▶ **Input**
========

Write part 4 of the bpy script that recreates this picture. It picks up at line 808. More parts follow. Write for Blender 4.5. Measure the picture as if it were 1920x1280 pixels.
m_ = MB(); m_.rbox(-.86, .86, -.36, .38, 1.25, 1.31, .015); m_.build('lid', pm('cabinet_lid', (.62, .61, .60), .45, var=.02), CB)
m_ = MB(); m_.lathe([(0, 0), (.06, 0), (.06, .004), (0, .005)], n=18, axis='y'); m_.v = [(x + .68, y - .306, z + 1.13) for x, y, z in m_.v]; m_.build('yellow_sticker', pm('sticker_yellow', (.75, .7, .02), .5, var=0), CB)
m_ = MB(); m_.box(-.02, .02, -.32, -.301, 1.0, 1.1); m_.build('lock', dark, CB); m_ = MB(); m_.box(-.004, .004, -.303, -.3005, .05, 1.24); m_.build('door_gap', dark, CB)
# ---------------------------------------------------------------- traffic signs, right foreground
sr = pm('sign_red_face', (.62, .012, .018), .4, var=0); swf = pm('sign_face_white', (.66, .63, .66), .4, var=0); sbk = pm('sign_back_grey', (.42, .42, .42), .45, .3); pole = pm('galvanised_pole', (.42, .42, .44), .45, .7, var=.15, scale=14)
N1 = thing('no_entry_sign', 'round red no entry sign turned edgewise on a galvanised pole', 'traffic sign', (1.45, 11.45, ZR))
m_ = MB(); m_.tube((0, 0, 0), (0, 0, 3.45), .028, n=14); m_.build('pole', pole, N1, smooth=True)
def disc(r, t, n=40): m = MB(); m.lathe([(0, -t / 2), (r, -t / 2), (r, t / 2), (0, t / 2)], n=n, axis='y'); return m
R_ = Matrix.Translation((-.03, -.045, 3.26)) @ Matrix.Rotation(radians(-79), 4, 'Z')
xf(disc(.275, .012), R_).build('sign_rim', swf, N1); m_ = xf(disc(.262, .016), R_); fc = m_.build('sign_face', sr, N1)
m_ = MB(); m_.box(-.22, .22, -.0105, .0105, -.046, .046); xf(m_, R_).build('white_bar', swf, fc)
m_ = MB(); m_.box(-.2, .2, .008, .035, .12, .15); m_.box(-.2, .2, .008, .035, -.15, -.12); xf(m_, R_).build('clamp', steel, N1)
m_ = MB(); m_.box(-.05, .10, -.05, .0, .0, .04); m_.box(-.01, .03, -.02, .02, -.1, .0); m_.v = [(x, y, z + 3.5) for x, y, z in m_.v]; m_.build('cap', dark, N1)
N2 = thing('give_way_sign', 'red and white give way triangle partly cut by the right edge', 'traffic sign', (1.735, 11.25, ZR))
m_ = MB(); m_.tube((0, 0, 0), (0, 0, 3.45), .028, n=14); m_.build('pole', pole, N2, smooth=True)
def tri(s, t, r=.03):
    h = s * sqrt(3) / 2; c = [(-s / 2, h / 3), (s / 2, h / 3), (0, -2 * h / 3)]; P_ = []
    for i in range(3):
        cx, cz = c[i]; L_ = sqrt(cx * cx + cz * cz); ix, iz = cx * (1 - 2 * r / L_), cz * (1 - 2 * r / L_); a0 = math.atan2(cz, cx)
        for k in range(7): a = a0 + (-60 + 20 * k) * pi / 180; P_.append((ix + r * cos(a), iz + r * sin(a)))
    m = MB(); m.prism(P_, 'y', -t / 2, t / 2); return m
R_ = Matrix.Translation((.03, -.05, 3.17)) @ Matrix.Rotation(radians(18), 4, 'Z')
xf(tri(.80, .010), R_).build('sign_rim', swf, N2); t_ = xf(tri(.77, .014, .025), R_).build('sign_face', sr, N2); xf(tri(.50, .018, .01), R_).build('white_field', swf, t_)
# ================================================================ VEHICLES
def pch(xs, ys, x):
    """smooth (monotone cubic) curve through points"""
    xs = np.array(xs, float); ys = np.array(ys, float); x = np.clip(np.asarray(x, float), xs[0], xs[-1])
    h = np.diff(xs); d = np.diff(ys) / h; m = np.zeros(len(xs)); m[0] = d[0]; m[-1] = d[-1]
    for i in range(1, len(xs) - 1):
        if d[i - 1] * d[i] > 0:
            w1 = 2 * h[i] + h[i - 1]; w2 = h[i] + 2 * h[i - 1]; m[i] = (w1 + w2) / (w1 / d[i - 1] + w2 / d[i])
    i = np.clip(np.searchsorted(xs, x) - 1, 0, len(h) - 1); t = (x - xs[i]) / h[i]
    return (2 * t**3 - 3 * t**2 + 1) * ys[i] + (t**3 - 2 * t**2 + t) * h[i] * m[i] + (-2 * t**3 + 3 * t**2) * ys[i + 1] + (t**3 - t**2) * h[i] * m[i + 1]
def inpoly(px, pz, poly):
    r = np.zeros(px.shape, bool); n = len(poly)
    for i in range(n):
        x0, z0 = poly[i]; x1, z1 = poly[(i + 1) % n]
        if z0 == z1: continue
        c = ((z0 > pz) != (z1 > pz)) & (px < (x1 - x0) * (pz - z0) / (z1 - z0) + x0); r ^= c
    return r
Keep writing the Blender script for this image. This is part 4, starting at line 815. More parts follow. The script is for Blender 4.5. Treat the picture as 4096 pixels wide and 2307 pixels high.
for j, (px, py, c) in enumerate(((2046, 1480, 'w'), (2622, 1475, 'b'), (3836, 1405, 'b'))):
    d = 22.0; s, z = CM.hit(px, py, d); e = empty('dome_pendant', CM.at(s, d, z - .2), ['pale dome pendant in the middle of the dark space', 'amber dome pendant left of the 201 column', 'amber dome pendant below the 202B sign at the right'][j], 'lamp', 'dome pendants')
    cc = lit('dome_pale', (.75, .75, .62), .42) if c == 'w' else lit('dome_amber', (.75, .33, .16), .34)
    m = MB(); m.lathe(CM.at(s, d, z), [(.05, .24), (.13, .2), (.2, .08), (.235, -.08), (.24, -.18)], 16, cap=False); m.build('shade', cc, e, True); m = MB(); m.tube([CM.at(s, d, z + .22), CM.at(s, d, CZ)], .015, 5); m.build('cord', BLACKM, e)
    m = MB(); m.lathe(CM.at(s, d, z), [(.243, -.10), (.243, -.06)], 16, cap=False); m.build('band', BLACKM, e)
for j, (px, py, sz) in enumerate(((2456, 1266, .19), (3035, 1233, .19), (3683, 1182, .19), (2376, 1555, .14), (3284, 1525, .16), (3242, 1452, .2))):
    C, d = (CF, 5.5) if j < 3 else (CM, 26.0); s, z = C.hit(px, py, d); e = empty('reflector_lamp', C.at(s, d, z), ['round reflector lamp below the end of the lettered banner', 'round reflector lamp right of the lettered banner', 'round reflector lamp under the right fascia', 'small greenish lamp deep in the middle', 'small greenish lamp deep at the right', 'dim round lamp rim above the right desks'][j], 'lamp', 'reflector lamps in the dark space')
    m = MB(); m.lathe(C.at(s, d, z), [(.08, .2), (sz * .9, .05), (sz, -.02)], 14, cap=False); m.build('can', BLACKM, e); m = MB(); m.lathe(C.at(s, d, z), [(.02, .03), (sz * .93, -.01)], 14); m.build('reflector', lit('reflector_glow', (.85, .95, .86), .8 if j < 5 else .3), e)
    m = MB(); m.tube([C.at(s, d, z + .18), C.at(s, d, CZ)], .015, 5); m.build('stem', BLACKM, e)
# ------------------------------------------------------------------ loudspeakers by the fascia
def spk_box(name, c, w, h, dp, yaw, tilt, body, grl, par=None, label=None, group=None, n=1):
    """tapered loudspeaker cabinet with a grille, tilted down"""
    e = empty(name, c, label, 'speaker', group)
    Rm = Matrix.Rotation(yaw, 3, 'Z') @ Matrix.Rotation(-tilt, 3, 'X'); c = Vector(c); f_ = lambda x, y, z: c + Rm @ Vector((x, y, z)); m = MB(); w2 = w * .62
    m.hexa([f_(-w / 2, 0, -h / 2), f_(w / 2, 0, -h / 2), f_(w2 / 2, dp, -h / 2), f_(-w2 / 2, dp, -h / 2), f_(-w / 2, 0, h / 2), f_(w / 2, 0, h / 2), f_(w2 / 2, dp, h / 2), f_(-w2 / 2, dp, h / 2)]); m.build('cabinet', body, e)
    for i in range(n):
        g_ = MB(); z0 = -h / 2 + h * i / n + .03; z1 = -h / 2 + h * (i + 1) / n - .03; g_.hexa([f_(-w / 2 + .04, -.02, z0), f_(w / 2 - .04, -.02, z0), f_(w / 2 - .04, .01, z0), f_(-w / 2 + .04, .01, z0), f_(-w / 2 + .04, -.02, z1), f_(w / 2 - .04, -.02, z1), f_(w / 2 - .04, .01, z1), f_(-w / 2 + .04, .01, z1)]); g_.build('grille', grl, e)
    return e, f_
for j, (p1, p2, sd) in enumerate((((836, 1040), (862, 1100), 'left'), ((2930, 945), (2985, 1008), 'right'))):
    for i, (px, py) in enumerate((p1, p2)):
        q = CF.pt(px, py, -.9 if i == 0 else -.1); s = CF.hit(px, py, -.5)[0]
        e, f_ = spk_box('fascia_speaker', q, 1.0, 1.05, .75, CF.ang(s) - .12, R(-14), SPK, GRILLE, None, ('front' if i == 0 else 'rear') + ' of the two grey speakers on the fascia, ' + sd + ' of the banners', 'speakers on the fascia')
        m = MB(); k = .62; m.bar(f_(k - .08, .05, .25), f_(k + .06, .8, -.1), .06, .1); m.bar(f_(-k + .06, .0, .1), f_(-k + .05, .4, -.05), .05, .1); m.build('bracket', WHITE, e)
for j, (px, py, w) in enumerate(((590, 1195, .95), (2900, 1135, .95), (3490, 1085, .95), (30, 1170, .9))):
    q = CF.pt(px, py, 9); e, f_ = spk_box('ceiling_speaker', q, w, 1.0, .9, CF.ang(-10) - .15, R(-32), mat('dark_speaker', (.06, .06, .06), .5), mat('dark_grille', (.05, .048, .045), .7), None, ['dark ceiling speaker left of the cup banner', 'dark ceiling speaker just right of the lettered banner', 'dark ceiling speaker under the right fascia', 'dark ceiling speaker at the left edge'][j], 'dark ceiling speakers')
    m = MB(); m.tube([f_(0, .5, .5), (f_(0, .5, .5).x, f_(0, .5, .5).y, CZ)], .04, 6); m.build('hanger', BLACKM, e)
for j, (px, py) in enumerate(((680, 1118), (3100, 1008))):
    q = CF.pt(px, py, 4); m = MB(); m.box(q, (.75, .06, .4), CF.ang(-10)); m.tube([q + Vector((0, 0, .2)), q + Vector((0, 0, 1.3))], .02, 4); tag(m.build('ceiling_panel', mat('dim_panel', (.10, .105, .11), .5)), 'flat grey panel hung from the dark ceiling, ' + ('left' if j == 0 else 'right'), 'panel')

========

▶ **Your task**
Extract every line of the records above that contains the word "script".

▶ **Solution**
Write part 4 of the bpy script that recreates this picture. It picks up at line 808. More parts follow. Write for Blender 4.5. Measure the picture as if it were 1920x1280 pixels.
Keep writing the Blender script for this image. This is part 4, starting at line 815. More parts follow. The script is for Blender 4.5. Treat the picture as 4096 pixels wide and 2307 pixels high.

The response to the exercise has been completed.